Stanford Encyclopedia of Philosophy

Notes to Phenomenological Approaches to Self-Consciousness

1. We will use the terms ‘self-awareness’ and ‘self-consciousness’ interchangeably.

2. For some recent interesting new attempts at articulating the differences and similarities between the standard higher-order accounts, Brentano's two-object account, and the non-objectifying approach of the phenomenologists, cf. Kriegel and Williford (2006), and Kriegel (2006).

3. Drawing on Gibson's ecological approach, and the notion that the very flow pattern of optical information provides us with an awareness of our own movement and posture and that all perception consequently involves a kind of self-sensitivity, a co-awareness of self and of environment (Gibson 1966, 111-126), Bermúdez (1998, 128) writes: “If the pick-up of self-specifying information starts at the very beginning of life, then there ceases to be so much of a problem about how entry into the first-person perspective is achieved. In a very important sense, infants are born into the first-person perspective. It is not something that they have to acquire ab initio.” See Gallagher and Meltzoff (1996) for the connection between the developmental research and phenomenological conceptions of self-consciousness. For a more extensive discussion of the similarities between the non-conceptual self-awareness and the phenomenological view, see Zahavi (2002).

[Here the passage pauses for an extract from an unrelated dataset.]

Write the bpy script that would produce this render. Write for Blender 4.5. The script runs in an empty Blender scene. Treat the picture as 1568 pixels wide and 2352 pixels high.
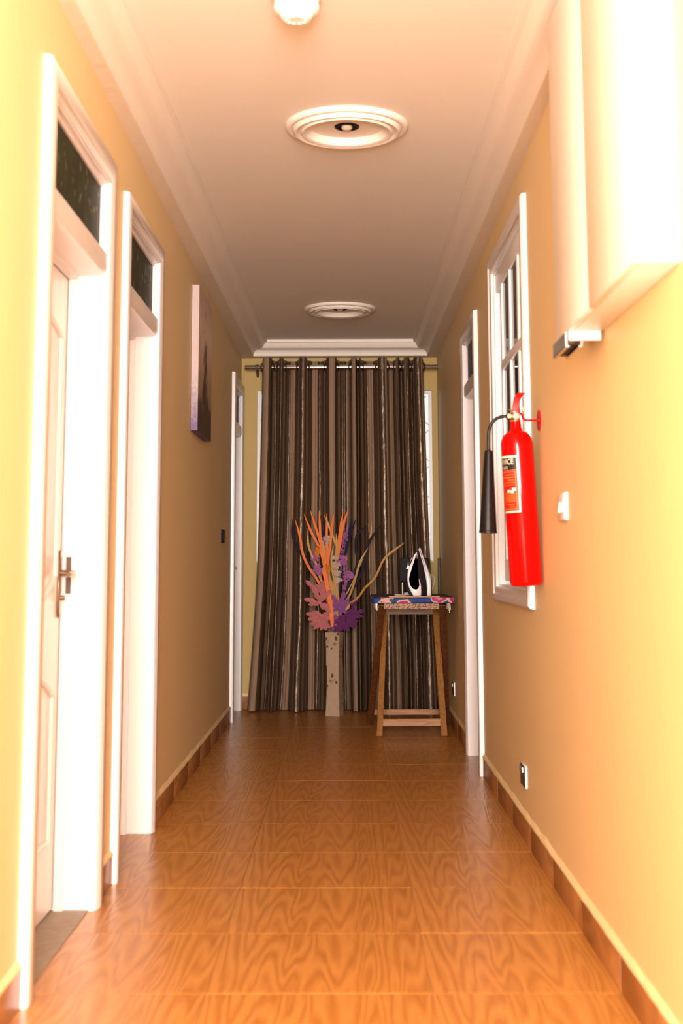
import bpy, bmesh, math, random
from mathutils import Vector, Matrix, noise
PI = math.pi
S = bpy.context.scene
COL = S.collection

# ------------------------------------------------------------------ camera
cam_d = bpy.data.cameras.new('camera')
cam = bpy.data.objects.new('camera', cam_d)
COL.objects.link(cam)
S.camera = cam
cam_d.sensor_fit = 'VERTICAL'
cam_d.sensor_height = 36.0
cam_d.sensor_width = 24.0
cam_d.lens = 3150.0 / 2352.0 * 36.0
cam_d.shift_y = -(1176.0 - 845.391) / 2352.0
HC = 1.147
# rows: image right / down / forward in world axes
Mx = ((0.9999887, 0.0040855, -0.0024225),
      (-0.0029755, 0.1412998, -0.9899624),
      (-0.0037022, 0.9899584, 0.1413103))
right, down, fwd = (Vector(r) for r in Mx)
rot = Matrix((right, -down, -fwd)).transposed()
cam.matrix_world = Matrix.Translation((0, 0, HC)) @ rot.to_4x4()
cam_d.clip_start = 0.05
cam_d.dof.use_dof = True
cam_d.dof.focus_distance = 8.5
cam_d.dof.aperture_fstop = 3.0

# ------------------------------------------------------------------ light
S.view_settings.view_transform = 'Standard'
S.view_settings.look = 'None'
S.view_settings.gamma = 1.0
S.view_settings.use_curve_mapping = False
S.view_settings.exposure = 0.45
world = bpy.data.worlds.new('overcast_sky')
S.world = world
world.use_nodes = True
bg = world.node_tree.nodes['Background']
bg.inputs['Color'].default_value = (1.0, 0.98, 0.94, 1)
bg.inputs['Strength'].default_value = 0.8


def area(name, loc, rot, sx, sy, power, color):
    d = bpy.data.lights.new(name, 'AREA')
    d.shape = 'RECTANGLE'
    d.size, d.size_y = sx, sy
    d.energy = power
    d.color = color
    o = bpy.data.objects.new(name, d)
    o.location = loc
    o.rotation_euler = rot
    COL.objects.link(o)
    return o


# daylight from the open end of the corridor behind the camera
area('daylight_opening', (0.0, -1.7, 1.75), (math.radians(90), 0, 0), 1.4, 2.0, 700, (1.0, 0.925, 0.875))


# ------------------------------------------------------------------ dims
XL, XR, YB, YF = -0.865, 0.745, 11.2, -1.8
ZS, ZC = 2.83, 2.95
TP = 0.61

# ------------------------------------------------------------------ materials
MATS = {}


def mat(name, col, rough=0.5, spec=0.5, metal=0.0, bump=0.0, bscale=40.0, var=0.0, vscale=6.0, coat=0.0, sheen=0.0):
    if name in MATS:
        return MATS[name]
    m = bpy.data.materials.new(name)
    m.use_nodes = True
    nt = m.node_tree
    b = nt.nodes['Principled BSDF']
    b.inputs['Base Color'].default_value = (*col, 1)
    b.inputs['Roughness'].default_value = rough
    b.inputs['Specular IOR Level'].default_value = spec
    b.inputs['Metallic'].default_value = metal
    b.inputs['Coat Weight'].default_value = coat
    b.inputs['Sheen Weight'].default_value = sheen
    tc = nt.nodes.new('ShaderNodeTexCoord')
    if var > 0:
        n = nt.nodes.new('ShaderNodeTexNoise')
        n.inputs['Scale'].default_value = vscale
        n.inputs['Detail'].default_value = 5
        nt.links.new(tc.outputs['Object'], n.inputs['Vector'])
        mx = nt.nodes.new('ShaderNodeMix')
        mx.data_type = 'RGBA'
        mx.inputs[6].default_value = (*[c * (1 - var) for c in col], 1)
        mx.inputs[7].default_value = (*[min(1, c * (1 + var)) for c in col], 1)
        nt.links.new(n.outputs['Fac'], mx.inputs[0])
        nt.links.new(mx.outputs[2], b.inputs['Base Color'])
    if bump > 0:
        n = nt.nodes.new('ShaderNodeTexNoise')
        n.inputs['Scale'].default_value = bscale
        n.inputs['Detail'].default_value = 4
        nt.links.new(tc.outputs['Object'], n.inputs['Vector'])
        bp = nt.nodes.new('ShaderNodeBump')
        bp.inputs['Strength'].default_value = bump
        bp.inputs['Distance'].default_value = 0.01
        nt.links.new(n.outputs['Fac'], bp.inputs['Height'])
        nt.links.new(bp.outputs['Normal'], b.inputs['Normal'])
    MATS[name] = m
    return m


def nodes(m):
    return m.node_tree.nodes, m.node_tree.links, m.node_tree.nodes['Principled BSDF']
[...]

4. Husserl's analysis is not inconsistent with the concepts of ecological perception and sensory-motor "affordances" as they are later worked out in Gibsonian psychology. My actual and potential bodily movements specify the possible uses for things that I encounter in the world. This kind of analysis is further developed in Merleau-Ponty's phenomenology of perception and embodiment. This view on perception also shares some obvious similarities with the recent so-called enactive approach to perception. Compare Husserl's views with the following programmatic statement by Alva Noë in the beginning of his book Action in Perception: "Perception is not something that happens to us, or in us. It is something we do. Think of a blind person tap-tapping his or her way around a cluttered space, perceiving that space by touch, not all at once, but through time, by skilful probing and movement. This is, or at least ought to be, our paradigm of what perceiving is. The world makes itself available to the perceiver through physical movement and interaction. … [A]ll perception is touch-like in this way: Perceptual experience acquires content thanks to our possession of bodily skills. What we perceive is determined by what we do (or what we know how to do); it is determined by what we are ready to do. In ways I try to make precise, we enact our perceptual experience; we act it out" (Noë 2004, 1).